** start **

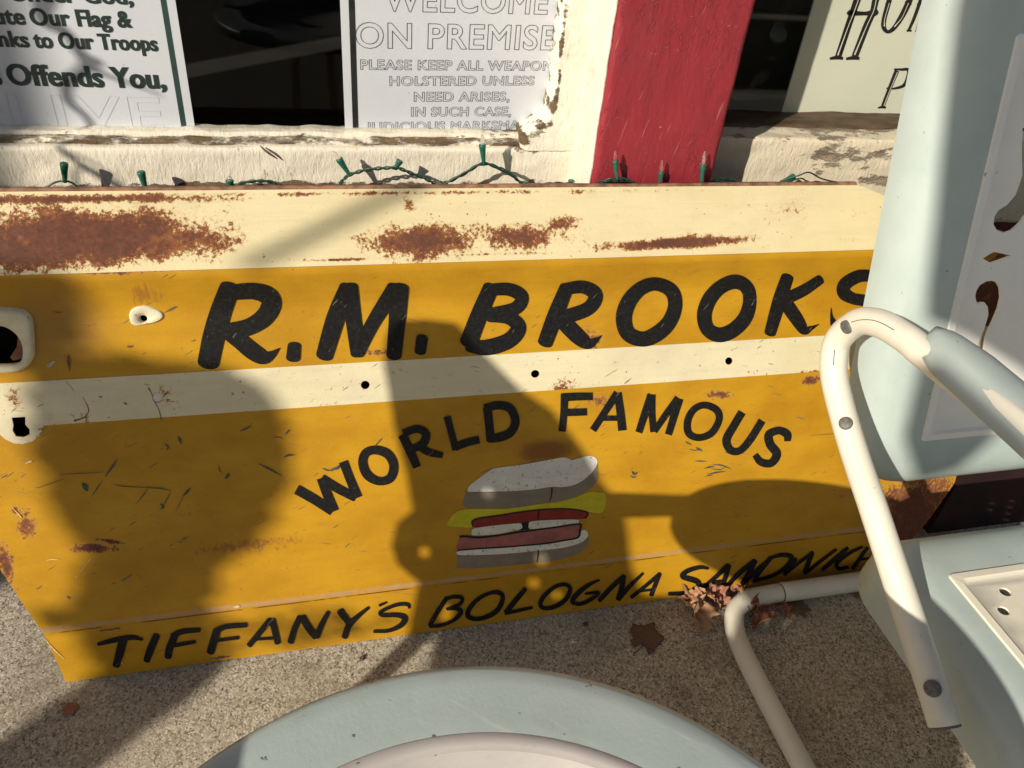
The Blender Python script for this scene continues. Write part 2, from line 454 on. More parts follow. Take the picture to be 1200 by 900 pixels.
M_JAMB = wood_white('peeling jamb paint', 16, -.04, bare=(.17, .115, .065), px_exposed=[(P_on(662, 20), .008, .045, .24, None), (P_on(657, 60), .005, .03, .26, None), (P_on(655, 95), .006, .04, .27, None), (P_on(648, 128), .009, .03, .30, None), (P_on(634, 150), .020, .020, .36, None), (P_on(612, 162), .02, .014, .4, None), (P_on(675, 200), .012, .03, .24, None), (P_on(650, 212), .03, .008, .3, None)], base=(.82, .77, .66))
M_BLIND = wood_white('dark weathered ledge', 20, .5, bare=(.13, .085, .05))
def red_paint():
    g = G('red painted board', .42, 0, .4)
    br = g.noise(38, 6, .7, g.vmul(g.pos, (1.6, 1, .4)), w=1)
    c = g.mix(g.ss(br, .3, .7), (.31, .030, .044), (.25, .023, .034))
    c = g.mix(g.mul(g.ss(g.noise(12, 5, .7, w=3), .5, .7), .5), c, (.24, .035, .045))
    sc = g.noise(90, 2, .5, g.vmul(g.vmul(g.pos, (1, 1, 1), rot=(0, 1.35, 0)), (.2, 3, 3.2)), w=5)
    c = g.mix(g.mul(g.ss(sc, .67, .70), .4), c, (.50, .22, .22))
    c = g.mix(g.mul(g.ss(g.noise(230, 3, .6, w=7), .69, .72), .5), c, (.6, .5, .45))
    g.color(c)
    rg = g.noise(26, 7, .72, g.vmul(g.pos, (1, 1, .55)), w=9, dist=.8)
    rdg = g.mul(g.ss(g.math('ABSOLUTE', g.math('SUBTRACT', g.noise(30, 5, .7, g.vmul(g.pos, (1.2, 1, .5)), w=14), .5)), .0, .022, 1, 0), g.ss(g.noise(9, 3, w=15), .42, .6))
    h = g.add(g.mul(rg, .55), g.mul(g.ss(rdg, .3, 1.0), .16), g.mul(g.noise(140, 4, .6, g.vmul(g.pos, (1.4, 1, .35)), w=11), .25))
    g.bump(h, .0032, 1.0)
    return g.mat
M_RED = red_paint()
M_REDWALL = flat_mat('dark red wall boards', (.12, .016, .016), .6, var=.3, scale=20, bump=.001)
M_GREY = flat_mat('grey foundation', (.16, .15, .14), .9, var=.3, scale=40, bump=.003)
M_ROOM = flat_mat('dark interior', (.006, .005, .005), .8, var=.4, scale=3)

def concrete():
    g = G('exposed aggregate concrete', .9, 0, .2)
    x = g.pos
    warp = g.noise(120, 3, .6)
    v1 = g.vor(230, None, 'F1', 'Color'); d1 = g.vor(230)
    v2 = g.vor(420, None, 'F1', 'Color'); d2 = g.vor(420)
    s1 = g.xyz(v1)[0]; s2 = g.xyz(v2)[1]
    c = g.mix(s1, (.37, .31, .225), (.62, .56, .455))
    c = g.mix(g.ss(s2, .62, .95), c, (.74, .69, .58))
    c = g.mix(g.mul(g.ss(s2, .0, .24, 1, 0), .75), c, (.085, .068, .05))
    c = g.mix(g.mul(g.ss(g.noise(260, 4, .7, w=2), .56, .68), .75), c, (.10, .080, .058))
    c = g.mix(g.mul(g.ss(g.noise(9, 6, .65, w=3), .46, .72), .55), c, (.27, .21, .15))
    c = g.mix(g.mul(g.ss(g.noise(2.6, 4, .6, w=5), .45, .7), .3), c, (.60, .54, .43))
    st = g.ss(g.noise(30, 6, .8, w=8), .68, .74)
    c = g.mix(g.mul(st, .6), c, (.16, .085, .045))
    c = g.mix(g.mul(g.ss(g.noise(130, 6, .75, w=12), .60, .66), .8), c, (.07, .055, .04))
    c = g.mix(g.mul(g.ss(g.noise(430, 3, .6, w=14), .62, .70), .7), c, (.80, .76, .66))
    c = g.mix(g.mul(g.ss(g.noise(5, 7, .75, w=17), .55, .68), .45), c, (.17, .135, .10))
    g.color(c)
    pit = g.mul(g.ss(g.noise(130, 6, .75, w=12), .60, .68), 1.0)
    h = g.add(g.mul(d1, -.25), g.mul(g.noise(420, 5, .8, w=2), 1.3), g.mul(g.noise(45, 5, .7), .9), g.mul(pit, -1.2))
    g.bump(h, .0016, 1.0)
    return g.mat
M_GROUND = concrete()
def glass_mat():
    m = bpy.data.materials.new('window glass'); m.use_nodes = True
    t = m.node_tree; t.nodes.remove(t.nodes['Principled BSDF'])
    tr = t.nodes.new('ShaderNodeBsdfTransparent'); tr.inputs[0].default_value = (.93, .95, .94, 1)
    gl = t.nodes.new('ShaderNodeBsdfGlossy'); gl.inputs['Roughness'].default_value = .02
    ge = t.nodes.new('ShaderNodeNewGeometry')
    dt = t.nodes.new('ShaderNodeVectorMath'); dt.operation = 'DOT_PRODUCT'
    t.links.new(ge.outputs['Normal'], dt.inputs[0]); t.links.new(ge.outputs['Incoming'], dt.inputs[1])
    def mth(op, p, q):
        n = t.nodes.new('ShaderNodeMath'); n.operation = op
        for i_, v_ in enumerate((p, q)):
            if isinstance(v_, float): n.inputs[i_].default_value = v_
            else: t.links.new(v_, n.inputs[i_])
        return n.outputs[0]
    cs = mth('ABSOLUTE', dt.outputs['Value'], 0.0)
    fz = mth('ADD', mth('MULTIPLY', mth('POWER', mth('SUBTRACT', 1.0, cs), 5.0), .97), .020)
    mx = t.nodes.new('ShaderNodeMixShader')
    t.links.new(fz, mx.inputs[0]); t.links.new(tr.outputs[0], mx.inputs[1]); t.links.new(gl.outputs[0], mx.inputs[2])
    t.links.new(mx.outputs[0], t.nodes['Material Output'].inputs[0])
    return m
M_GLASS = glass_mat()
def sign_mat(name, c, c2, dots=.35):
    g = G(name, .5, 0, .35)
    k = g.mix(g.ss(g.noise(6, 4, .6), .35, .65), c, c2)
    k = g.mix(g.mul(g.ss(g.noise(150, 2, .5, w=2), .71, .74), dots), k, (.12, .10, .08))
    k = g.mix(g.mul(g.ss(g.noise(24, 6, .75, w=5), .55, .75), .15), k, tuple(q * .6 for q in c))
    g.color(k); g.bump(g.noise(40, 3), .0004, .3)
    return g.mat
M_SIGNW = sign_mat('white sign board', (.64, .65, .74), (.69, .70, .78))
M_SIGNC = sign_mat('cream sign board', (.66, .67, .57), (.71, .71, .61))
M_INK = flat_mat('dark green ink', (.012, .030, .028), .5, var=.1)
M_INKG = flat_mat('sign border green', (.020, .055, .050), .5, var=.15)
M_INKB = flat_mat('black ink', (.010, .010, .011), .5, var=.1)
M_INKL = flat_mat('grey outline ink', (.045, .045, .052), .6, var=.1)
M_EMB = flat_mat('raised letter edge', (.54, .545, .62), .5, var=.05)
M_PWHITE = flat_mat('white sign ink', (.54, .54, .575), .55, var=.04)
M_PWHITE2 = flat_mat('white inline ink', (.70, .69, .60), .55, var=.04)
M_WIRE = flat_mat('green wire', (.014, .050, .035), .4, var=.3, scale=300)
M_SOCK = flat_mat('green bulb socket', (.016, .115, .075), .35, var=.2, scale=300)
def bulb_mat(name, tint, f=.72):
    m = bpy.data.materials.new(name); m.use_nodes = True
    t = m.node_tree; b = t.nodes['Principled BSDF']
    b.inputs['Base Color'].default_value = (*tint, 1); b.inputs['Roughness'].default_value = .08
    b.inputs['Transmission Weight'].default_value = 0.85; b.inputs['IOR'].default_value = 1.3
    tr = t.nodes.new('ShaderNodeBsdfTransparent'); tr.inputs[0].default_value = (*tint, 1)
    mx = t.nodes.new('ShaderNodeMixShader'); mx.inputs[0].default_value = f
    t.links.new(tr.outputs[0], mx.inputs[1]); t.links.new(b.outputs[0], mx.inputs[2])
    t.links.new(mx.outputs[0], t.nodes['Material Output'].inputs[0])
    return m
M_CLEAR = bulb_mat('clear bulb glass', (.95, .93, .88))
M_PINK = bulb_mat('pinkish bulb glass', (.95, .62, .60))
def leaf_mat(name, a, b):
    g = G(name, .6, 0, .4)
    k = g.mix(g.ss(g.noise(60, 6, .75), .35, .65), a, b)
    k = g.mix(g.mul(g.ss(g.noise(200, 3, .7, w=3), .6, .7), .5), k, (.09, .035, .02))
    g.color(k); g.bump(g.noise(180, 5), .001, .8)
    return g.mat
M_LEAF = [leaf_mat('dry brown leaf', (.32, .165, .085), (.50, .30, .17)), leaf_mat('dry red brown leaf', (.24, .085, .05), (.36, .17, .11)), leaf_mat('dark damp leaf', (.10, .058, .042), (.17, .10, .07))]
M_GLEAF = flat_mat('green foliage', (.05, .09, .03), .6, var=.3)
M_BARK = flat_mat('bark', (.12, .08, .05), .9, var=.3, bump=.003)
M_SKIN = flat_mat('skin', (.55, .33, .23), .5, var=.05)
M_COAT = flat_mat('navy coat cloth', (.03, .04, .07), .8, var=.2, scale=200)
M_HAIR = flat_mat('brown hair', (.07, .04, .025), .6, var=.4, scale=300)
M_POSTP = flat_mat('white post paint', (.75, .72, .66), .6, var=.08)

# ------------------------------------------------------------------ the ground
gv = [(-400, -400, 0), (400, -400, 0), (400, 400, 0), (-400, 400, 0)]
ground = link('pavement', mesh('pavement', gv, [(0, 1, 2, 3)]), M_GROUND)
ground['kind'] = 'structure'

# ------------------------------------------------------------------ the shop front
def zp(px, py, Y=0.0): return float(on_y(px, py, Y)[2])
def xp(px, py, Y=0.0): return float(on_y(px, py, Y)[0])
shop = thing('shop_front', 'old shop front with peeling white window frames and a red painted post', 'building', (0.2, 0.05, 0))
YG = 0.035                                 # left glass
z_sill_top = zp(300, 173)
x_post0, x_post1 = 0.352, 0.521
YP = -0.085
# walls
link('wall', mesh('wall', *merge([box(-3, x_post0 + .03, .012, .06, 0.08, .52), box(x_post1 - .03, 4, .012, .06, .08, .50), box(-3, 4, .03, .09, 1.9, 2.8), box(-3, -1.2, .04, .1, .52, 1.9), box(2.1, 4, .04, .1, .52, 1.9)])), M_REDWALL, shop)
link('gap_shade_block', mesh('gap_shade_block', *box(1.045, 4, -.235, .004, 0, .44)), flat_mat('painted gap shade', (.022, .006, .006), .7, var=.5, scale=12, bump=.002), shop)  # added block; its near-black red stands in for the shaded gap
link('foundation', mesh('foundation', *box(-3, 4, .004, .07, -.01, .078)), M_GREY, shop)
rv, rf = box(-3, 4, .30, 4.0, .05, 2.75)
link('room', mesh('room', rv, [tuple(reversed(f)) for k, f in enumerate(rf) if k != 2]), M_ROOM, shop)
# left sill board, dirt ledge, bead
rough_box('window_sill', -1.2, x_post0 + .02, 0, .05, .50, z_sill_top, .0045, .0016, 30, 1, M_SILL, shop, .004)
rough_box('sill_ledge', -1.2, .33, .010, .05, z_sill_top - .003, zp(300, 162, .012), .005, .0028, 45, 2, M_LEDGE, shop, .003)
rough_box('glazing_bead', -1.2, .33, .020, .05, zp(300, 163, .02) , zp(300, 154.5, .022), .004, .0022, 55, 3, M_BEAD, shop, .002)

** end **

■ **YOUR TASK**:
Return only the lines running from the top of the data to the line that holds "M_ROOM = flat_mat('dark". Include both of those lines, but skip the pictures.

■ **IN RESPONSE**:
The Blender Python script for this scene continues. Write part 2, from line 454 on. More parts follow. Take the picture to be 1200 by 900 pixels.
M_JAMB = wood_white('peeling jamb paint', 16, -.04, bare=(.17, .115, .065), px_exposed=[(P_on(662, 20), .008, .045, .24, None), (P_on(657, 60), .005, .03, .26, None), (P_on(655, 95), .006, .04, .27, None), (P_on(648, 128), .009, .03, .30, None), (P_on(634, 150), .020, .020, .36, None), (P_on(612, 162), .02, .014, .4, None), (P_on(675, 200), .012, .03, .24, None), (P_on(650, 212), .03, .008, .3, None)], base=(.82, .77, .66))
M_BLIND = wood_white('dark weathered ledge', 20, .5, bare=(.13, .085, .05))
def red_paint():
    g = G('red painted board', .42, 0, .4)
    br = g.noise(38, 6, .7, g.vmul(g.pos, (1.6, 1, .4)), w=1)
    c = g.mix(g.ss(br, .3, .7), (.31, .030, .044), (.25, .023, .034))
    c = g.mix(g.mul(g.ss(g.noise(12, 5, .7, w=3), .5, .7), .5), c, (.24, .035, .045))
    sc = g.noise(90, 2, .5, g.vmul(g.vmul(g.pos, (1, 1, 1), rot=(0, 1.35, 0)), (.2, 3, 3.2)), w=5)
    c = g.mix(g.mul(g.ss(sc, .67, .70), .4), c, (.50, .22, .22))
    c = g.mix(g.mul(g.ss(g.noise(230, 3, .6, w=7), .69, .72), .5), c, (.6, .5, .45))
    g.color(c)
    rg = g.noise(26, 7, .72, g.vmul(g.pos, (1, 1, .55)), w=9, dist=.8)
    rdg = g.mul(g.ss(g.math('ABSOLUTE', g.math('SUBTRACT', g.noise(30, 5, .7, g.vmul(g.pos, (1.2, 1, .5)), w=14), .5)), .0, .022, 1, 0), g.ss(g.noise(9, 3, w=15), .42, .6))
    h = g.add(g.mul(rg, .55), g.mul(g.ss(rdg, .3, 1.0), .16), g.mul(g.noise(140, 4, .6, g.vmul(g.pos, (1.4, 1, .35)), w=11), .25))
    g.bump(h, .0032, 1.0)
    return g.mat
M_RED = red_paint()
M_REDWALL = flat_mat('dark red wall boards', (.12, .016, .016), .6, var=.3, scale=20, bump=.001)
M_GREY = flat_mat('grey foundation', (.16, .15, .14), .9, var=.3, scale=40, bump=.003)
M_ROOM = flat_mat('dark interior', (.006, .005, .005), .8, var=.4, scale=3)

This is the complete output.